The top two floors of the Albertinum house the Neue Meister collection of 19th and 20th century art. Among painters represented are the Germans Caspar David Friedrich and Otto Dix and the French masters Manet, Renoir, Degas, Gauguin and Monet.

Dresden's other great collection of paintings, the Alte Meister (Old Masters), is housed in the Zwinger, which reopened in December 1992 after renovation. The Alte Meister ranges over centuries of European art, including vivid works by Titian, Reubens and Rembrandt. Large as that collection is, it constitutes only part of what the Zwinger offers. The grounds are elaborately landscaped, and the cascading Nymph's Bath still evokes images of decadent trysts.

Inside, one gallery is devoted to an extraordinary collection of maps, globes and mathematical instruments. Another contains a world-renowned porcelain collection, evidence of Augustus the Strong's obsession with the substance. He was fascinated by the hardness of porcelain samples brought from China, subsidized research that led to duplicating and improving the manufacturing process, and established what became an important porcelain industry in nearby Meissen.

Hanging over any visit to Dresden is the memory of the Allied bombing that destroyed much of the city. At that time, as residents frequently explain to visitors, Dresden had no military value and was full of refugees, mostly women and children. The war's end was foreseeable, the outcome already clear. Tens of thousands perished in the inferno.
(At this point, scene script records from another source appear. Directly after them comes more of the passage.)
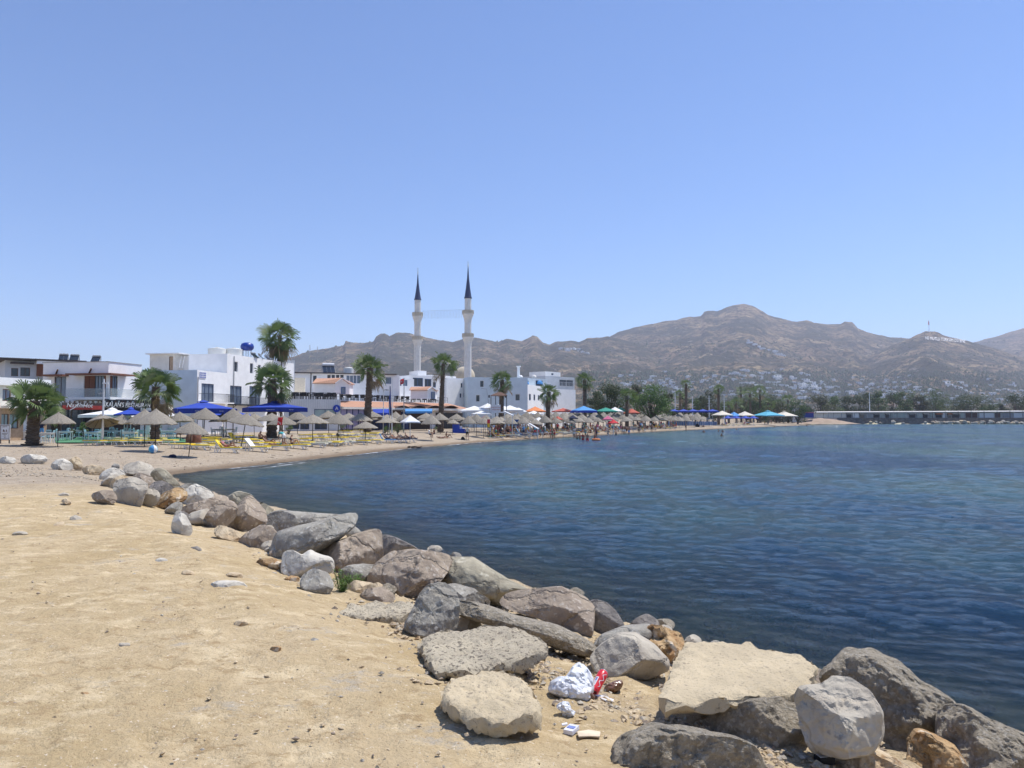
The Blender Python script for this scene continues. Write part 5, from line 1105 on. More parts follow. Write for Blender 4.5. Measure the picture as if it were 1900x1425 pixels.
def canopy(cx, cy, z_eave, z_top, sx, sy, rz, cloth, val, label, name='parasol', valh=.3, marks=None, ground=None, vent=True, group=None, cat='parasol', sag=.0):
    g = lz(cx, cy) if ground is None else ground
    t = thing(name, label, cat, (cx, cy, g), group); rm = Matrix.Rotation(rz, 3, 'Z'); c0 = Vector((cx, cy, 0))
    def W(x, y, z): return c0 + rm @ Vector((x, y, 0)) + Vector((0, 0, z))
    mb = MB(); n = 6; vs = []; ring = []
    cor = [(-1, -1), (1, -1), (1, 1), (-1, 1)]
    per = []
    for i in range(4):
        a, b = cor[i], cor[(i + 1) % 4]
        for k in range(n): per.append((a[0] + (b[0] - a[0]) * k / n, a[1] + (b[1] - a[1]) * k / n, k))
    vs.append(W(0, 0, z_top)); m_ = len(per)
    for q in (.25, .5, .75, 1.0):
        for x, y, k in per:
            mid = math.sin(math.pi * k / n); z = z_top + (z_eave - z_top) * q ** .92 - sag * mid * q + .0
            vs.append(W(x * sx / 2 * q, y * sy / 2 * q, z + (.06 * mid * (z_top - z_eave) * q)))
    F = [(0, 1 + i, 1 + (i + 1) % m_) for i in range(m_)] + [(1 + r * m_ + i, 1 + (r + 1) * m_ + i, 1 + (r + 1) * m_ + (i + 1) % m_, 1 + r * m_ + (i + 1) % m_) for r in range(3) for i in range(m_)]
    mb.add(vs, F); ob = mb.build('canopy', cloth, t)
    if valh:
        vb = MB(); vs = []
        base = [W(x * sx / 2 * 1.003, y * sy / 2 * 1.003, z_eave + .06 * math.sin(math.pi * k / n) * (z_top - z_eave) - sag * math.sin(math.pi * k / n)) for x, y, k in per]
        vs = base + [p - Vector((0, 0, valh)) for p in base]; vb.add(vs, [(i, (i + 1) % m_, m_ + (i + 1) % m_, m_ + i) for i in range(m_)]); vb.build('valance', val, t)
    if vent: MB().lathe([(.02, z_top + .16), (.22 * min(sx, sy) / 2, z_top - .02), (.24 * min(sx, sy) / 2, z_top - .07)], 4, c=(cx, cy, 0)).build('vent_cap', cloth, t)
    MB().tube([(cx, cy, g), (cx, cy, z_top)], .035 if sx < 4 else .05, 8).build('pole', 'grey_metal' if sx > 4 else 'white_metal', t)
    fr = MB()
    for x, y in cor: fr.bar(W(0, 0, z_top - .12), W(x * sx / 2 * .98, y * sy / 2 * .98, z_eave - .02), .03)
    fr.build('rib_frame', 'grey_metal', t)
    if marks:
        for (side, u, txt, hgt) in marks:
            cu = bpy.data.curves.new('txt', 'FONT'); cu.body = txt; cu.size = hgt; cu.align_x = 'CENTER'; cu.align_y = 'CENTER'; cu.extrude = .004
            to = bpy.data.objects.new('txt', cu); C.objects.link(to); bpy.context.view_layer.update()
            me = bpy.data.meshes.new_from_object(to.evaluated_get(bpy.context.evaluated_depsgraph_get())); bpy.data.objects.remove(to)
            me.materials.clear(); me.materials.append(M['sign_white']); o = bpy.data.objects.new('printed_lettering', me); C.objects.link(o)
            a = rz + {'front': 0, 'right': R(90), 'left': R(-90), 'back': R(180)}[side]
            hs = (sy if side in ('front', 'back') else sx) / 2 * 1.003 + .012
            p = c0 + Matrix.Rotation(a, 3, 'Z') @ Vector((u, -hs, 0)) + Vector((0, 0, z_eave - valh * .5 + .03 * (z_top - z_eave)))
            o.parent = t; o.location = p - t.location; o.rotation_euler = (R(90), 0, a)
    return t
def text_part(parent, txt, loc, rz, size, m_, ext=.02, name='lettering', tiltx=90, shear=0, sx=1.0):
    cu = bpy.data.curves.new('txt', 'FONT'); cu.body = txt; cu.size = size; cu.align_x = 'CENTER'; cu.align_y = 'CENTER'; cu.extrude = ext; cu.shear = shear
    to = bpy.data.objects.new('txt', cu); C.objects.link(to); bpy.context.view_layer.update()
    me = bpy.data.meshes.new_from_object(to.evaluated_get(bpy.context.evaluated_depsgraph_get())); bpy.data.objects.remove(to)
    me.materials.clear(); me.materials.append(M[m_]); o = bpy.data.objects.new(name, me); C.objects.link(o)
    off = Vector((0, 0, 0)); p = parent
    while p is not None: off += p.location; p = p.parent
    o.parent = parent; o.location = Vector(loc) - off; o.rotation_euler = (R(tiltx), 0, rz); o.scale = (sx, 1, 1); return o
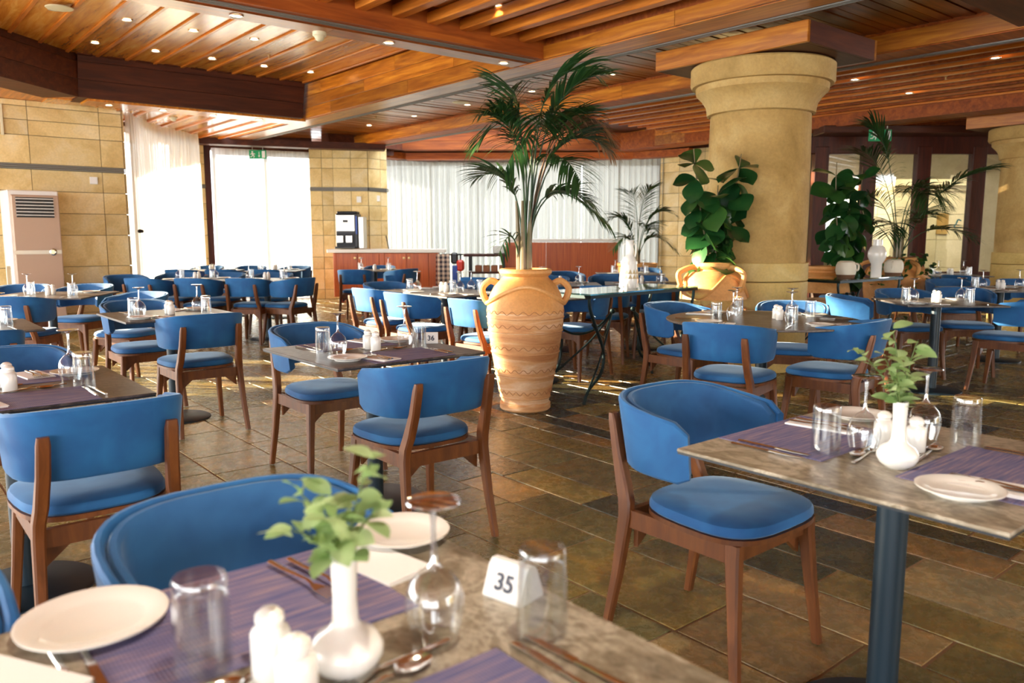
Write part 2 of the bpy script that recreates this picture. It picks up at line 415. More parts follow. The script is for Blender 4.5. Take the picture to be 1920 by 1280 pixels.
# ---- bay D (right): many ribs along v
cbox('ceiling_panel', 8.5, 24, -8, 12, 3.42, 3.46, 'wood_dark')
for i in range(58):
    uu = 8.62 + .25 * i
    cbox('plank', uu, uu + .14, -7, 10, 3.32, 3.35, 'wood_v') if i < 40 else None
    cbox('rib', uu + .15, uu + .215, -7, 10, 3.24, 3.33, 'rib' if i % 2 else 'wood_red')
cbox('beam', 12.6, 13.1, -8, 12, 3.06, 3.4, 'wood_red'); cbox('beam', 14.9, 15.4, -8, 12, 3.06, 3.4, 'wood_red')
# dark coffer beam near the first column
cbox('beam', 6.16, 8.05, 2.2, 2.75, 3.10, 3.42, 'wood_dark')
# ---- dark octagonal soffit beam along the windows
def soffit(name, pts, z0, z1, th, m, slant=0, n=3):
    for a, b in zip(pts, pts[1:]):
        a = Vector(a); b = Vector(b); d = (b - a).normalized(); nrm = Vector((-d.y, d.x))
        for k in range(n):
            za, zb = z0 + (z1 - z0) * k / n, z0 + (z1 - z0) * (k + 1) / n - .005
            oa, ob = slant * (za - z0), slant * (zb - z0)
            bm = B()
            vs = [bm.verts.new((*(p + nrm * q), z)) for z, o_ in ((za, oa), (zb, ob)) for p, q in ((a, o_), (b, o_), (b, th), (a, th))]
            for q in ((3, 2, 1, 0), (4, 5, 6, 7), (0, 1, 5, 4), (1, 2, 6, 5), (2, 3, 7, 6), (3, 0, 4, 7)): bm.faces.new([vs[i] for i in q])
            cpart(name, bm, m)
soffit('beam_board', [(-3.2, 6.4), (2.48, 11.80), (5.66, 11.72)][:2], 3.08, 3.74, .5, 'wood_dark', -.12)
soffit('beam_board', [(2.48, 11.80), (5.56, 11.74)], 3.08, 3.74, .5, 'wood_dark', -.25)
# low lit soffit behind it
cpart('soffit', prism(B(), [(-.6, 9.0), (2.48, 11.9), (2.48, 12.9), (3.2, 12.9), (3.2, 13.6), (3.35, 14.2), (3.9, 15.4), (5.66, 15.4), (5.66, 17.2), (-.6, 17.2)], 3.10, 3.16), 'wood_v')
for i in range(8):
    uu = 5.5 - .33 * i
    cbox('rib', uu - .05, uu, 12.3, 15.2, 3.06, 3.10, 'rib', .004)
for i in range(10):
    uu = 5.5 - .33 * i; cbox('plank', uu - .329, uu - .003, 12.2, 15.6, 3.085, 3.10, 'wood_b')
cbox('soffit_border', 2.6, 5.66, 11.84, 12.28, 3.05, 3.10, 'wood_v')

def wall(name, pts, z0, z1, th, m='limestone', kind='structure'):
    """a plain wall body along camera-frame ground points"""
    o = thing(name, None, None); o['kind'] = 'structure'
    bm = B()
    for a, b in zip(pts, pts[1:]):
        a = Vector(a); b = Vector(b); d = (b - a).normalized(); n = Vector((-d.y, d.x)) * th
        prism(bm, [a, b, b + n, a + n], z0, z1)
    obj('wall_body', bm, M[m], o)
    return o
def clad(parent, a, b, zs, cols, m='limestone', seed=1, proud=.02):
    """stone blocks, each its own mesh, standing proud of the wall between two ground points"""
    a = Vector(a); b = Vector(b); L = (b - a).length; d = (b - a).normalized(); n = Vector((d.y, -d.x)); rd = random.Random(seed)
    ang = math.atan2(d.y, d.x)
    for z0, z1 in zip(zs, zs[1:]):
        for c0, c1 in zip(cols, cols[1:]):
            if c0 >= L: continue
            c1 = min(c1, L)
            c = a + d * (c0 + c1) / 2 + n * proud / 2
            bm = box(B(), (0, 0, 0), (c1 - c0 - .008, proud + rd.uniform(0, .004), z1 - z0 - .008), 0, .002)
            obj('stone_block', bm, M[m], parent, (c.x, c.y, (z0 + z1) / 2), ang)
ZL = [.0, .2, .62, .86, 1.30, 1.60, 1.90, 2.19]
ZU = [2.26, 2.64, 2.84, 3.02, 3.10]
def k3(u, v): return K(u, v)
wl = wall('wall_left', [K(-.6, 12.68), K(3.2, 12.68), K(3.2, 13.25)][:2], 0, 3.12, .55, 'mortar')
clad(wl, K(-.6, 12.68), K(3.2, 12.68), ZL, [0, .55, 1.45, 1.75, 2.62, 3.5, 3.81], seed=3)
clad(wl, K(-.6, 12.68), K(3.2, 12.68), ZU, [0, .55, 1.45, 1.75, 2.62, 3.5, 3.81], seed=4)
clad(wl, K(3.21, 12.68), K(3.21, 13.25), ZL, [0, .57], seed=5); clad(wl, K(3.21, 12.68), K(3.21, 13.25), ZU, [0, .57], seed=6)
def mould(parent, pts, z, name='metal_moulding'):
    bm = B()
    for a, b in zip(pts, pts[1:]):
        a = Vector(a); b = Vector(b); d = (b - a).normalized(); n = Vector((d.y, -d.x))
        for k, (dz, w) in enumerate(((-.025, .03), (0, .04), (.025, .03))):
            prism(bm, [a, b, b + n * w, a + n * w], z + dz - .009, z + dz + .009)
    obj(name, bm, M['mould'], parent)
mould(wl, [K(-.6, 12.67), K(3.22, 12.67)], 2.225)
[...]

Now, tourists snatch up postcards of the ruins, including a wide-angle view titled "Pointless Destruction." Yet some older visitors, especially Americans and Britons, cannot bear to see Germans portrayed as victims of World War II, and tourism officials do not want to offend them. The only memorial to those who died in the bombing is outside city limits, at a cemetery where many of the victims were buried. It is a stark granite slab with an inscription that begins: "How many died? Who knows the number?"

At the center of town, left undisturbed for decades, lie the bombed-out ruins of the 250-year-old Frauenkirche, once one of the major Protestant churches in Europe and an anchor of the Dresden skyline. The ruins were left where they fell, and the area was cordoned off as a point of reflection. After German unification in 1990, the new authorities decided to rebuild the church.

In a meticulous effort to salvage as much as possible of the original structure, each fallen stone is being measured, photographed and numbered for possible reuse. Sponsors are raising money privately, partly through the sale of watches that contain small chips of stone from the ruins.

Walking through Dresden, even while so much construction is under way, is a series of felicitous discoveries. Blackened old statues appear at unexpected corners, and gargoyles gaze down from buildings that escaped past conflagrations.

It is even possible to find a "minor" building that momentarily seems more attractive than the imposing palaces for which Dresden became famous.